A Brotherhood spokesman hits out at the international community for its response to the ousting of president Mohamed Morsi.
The Muslim Brotherhood's official spokesman has told
Sky News the organisation will continue to campaign against Egypt's
military coup and for the re-instatement of Mohamed Morsi as president.
"There's a hypocritical nature of international community that they need to get rid of in the 21st century. This is not the world 100 years ago or 50 years ago," he said.
"Unless the leaders man up to their promises ... and the democracy that their people stand for, then they're not going to have the clout in the next election and they're probably going to fall afterwards.
"When we went out of Egypt after the January 25th revolution to visit world leaders and diplomats ... they said: 'We are very sorry. We got it wrong for 30 years. We supported the dictatorship, the Mubarak regime in Egypt. We will make it up to you and we won't do it again'.
"They broke both promises. In one year only they managed to overturn it and are refusing to recognise it as a military coup."
Opponents of Mr Morsi have again flocked to Tahrir Square as the ousted Egyptian president's supporters massed for rival demonstrations to keep up the pressure on the army for toppling him.
The rallies come as the coalition that backed Mr Morsi's ouster wavered over the choice of Nobel Prize laureate Mohamed ElBaradei as interim prime minister to lead the country out of crisis.
Demonstrations by tens of thousands of members of Mr Morsi's Muslim Brotherhood have degenerated into violence in recent days, killing at least 36 people and injured 1,400 across the country.
The Tamarod movement, which engineered mass protests that culminated in the military's overthrow of Mr Morsi on Wednesday, led calls for people to gather at Tahrir and Ittihadiya presidential palace to "complete the revolution".
The Brotherhood's Freedom and Justice Party (FJP) called on Mr Morsi supporters to converge on Rabaa al-Adawiya mosque, Cairo University and the Republican Guard headquarters.
The demonstrations, the FJP said, were to support the "legitimacy" of Mr Morsi's election in June last year and to "reject the military coup" that ousted him.
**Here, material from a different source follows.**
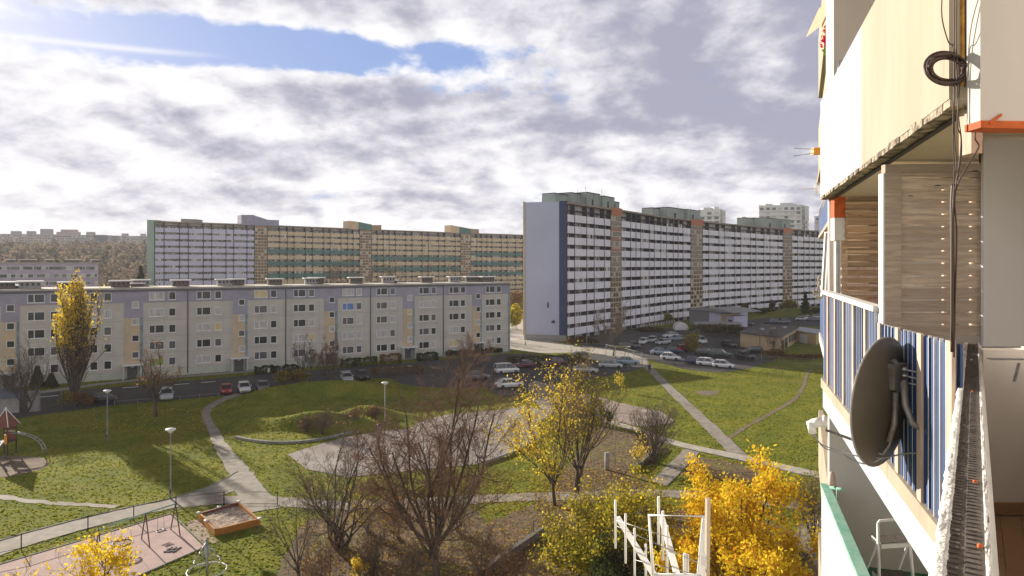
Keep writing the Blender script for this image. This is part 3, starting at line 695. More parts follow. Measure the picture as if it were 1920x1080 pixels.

Morsi's single year of turbulent rule was marked by accusations he failed the 2011 revolution that ousted autocratic president Hosni Mubarak by concentrating power in Islamist hands and letting the economy collapse.
In an interview published on Sunday, Mr ElBaradei called for "inclusion of the Brotherhood in the democratisation process".
"No one should be taken to court without a convincing reason. Former president Morsi must be treated with dignity," the winner of the 2005 Nobel Peace Prize told German news weekly Der Spiegel.
The official MENA news agency said on Saturday that caretaker president Adly Mansour had appointed Mr ElBaradei, only for his office to later deny any final decision had been taken.